_Work instructions_
Beginning with the line that contains "Recreate this scene" and ending with the line that contains "from mathutils import", reproduce each line exactly; include both and add nothing.
======== Dataset extract ========
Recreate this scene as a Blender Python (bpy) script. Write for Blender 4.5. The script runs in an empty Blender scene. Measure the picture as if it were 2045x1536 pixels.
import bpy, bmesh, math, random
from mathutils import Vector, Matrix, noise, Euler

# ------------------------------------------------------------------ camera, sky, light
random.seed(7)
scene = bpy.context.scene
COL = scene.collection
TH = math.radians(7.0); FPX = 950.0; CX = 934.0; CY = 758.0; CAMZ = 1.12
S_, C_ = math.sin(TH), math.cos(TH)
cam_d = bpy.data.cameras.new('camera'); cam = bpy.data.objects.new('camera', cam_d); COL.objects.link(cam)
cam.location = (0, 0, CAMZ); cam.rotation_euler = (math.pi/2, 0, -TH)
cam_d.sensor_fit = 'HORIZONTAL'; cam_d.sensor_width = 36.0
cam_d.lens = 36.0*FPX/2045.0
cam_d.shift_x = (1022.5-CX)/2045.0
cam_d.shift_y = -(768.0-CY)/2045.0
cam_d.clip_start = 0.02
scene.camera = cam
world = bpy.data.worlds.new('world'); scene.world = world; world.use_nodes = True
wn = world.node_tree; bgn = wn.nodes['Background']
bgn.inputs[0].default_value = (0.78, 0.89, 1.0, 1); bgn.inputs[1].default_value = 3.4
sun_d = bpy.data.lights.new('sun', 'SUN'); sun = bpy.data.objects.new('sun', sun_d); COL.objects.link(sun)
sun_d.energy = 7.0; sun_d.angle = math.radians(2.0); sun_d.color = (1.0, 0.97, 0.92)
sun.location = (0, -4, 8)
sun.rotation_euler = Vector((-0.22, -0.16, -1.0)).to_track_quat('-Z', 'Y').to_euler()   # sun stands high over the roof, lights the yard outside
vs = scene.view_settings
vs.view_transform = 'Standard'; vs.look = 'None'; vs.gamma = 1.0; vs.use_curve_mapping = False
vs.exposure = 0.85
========
======== Dataset extract ========
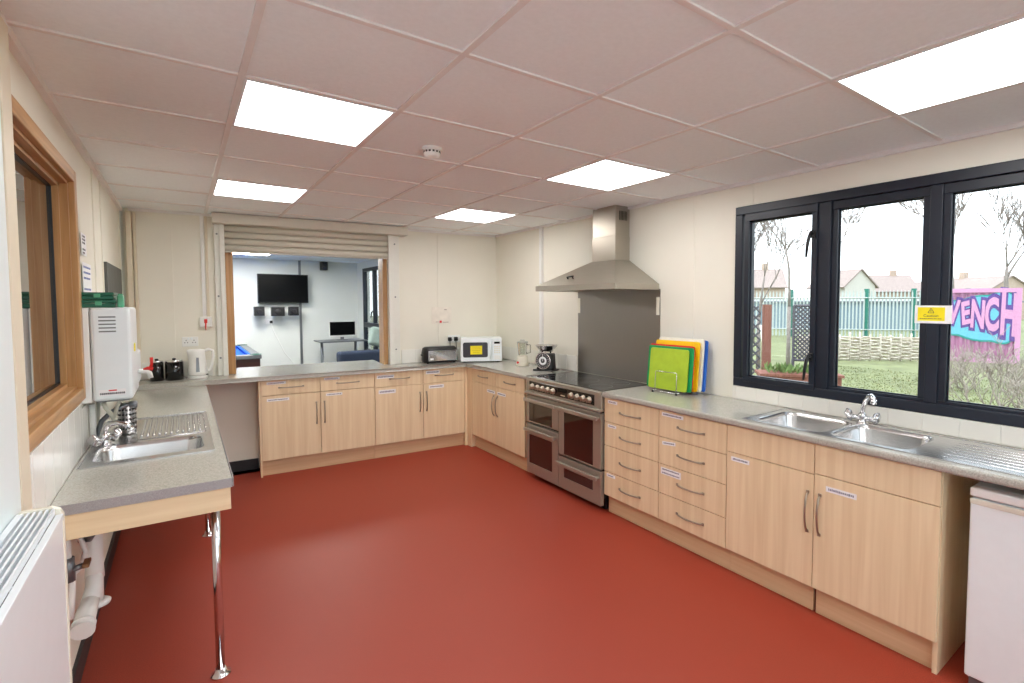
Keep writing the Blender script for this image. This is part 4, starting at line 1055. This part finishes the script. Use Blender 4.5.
========
_Result below_
Recreate this scene as a Blender Python (bpy) script. Write for Blender 4.5. The script runs in an empty Blender scene. Measure the picture as if it were 2045x1536 pixels.
import bpy, bmesh, math, random
from mathutils import Vector, Matrix, noise, Euler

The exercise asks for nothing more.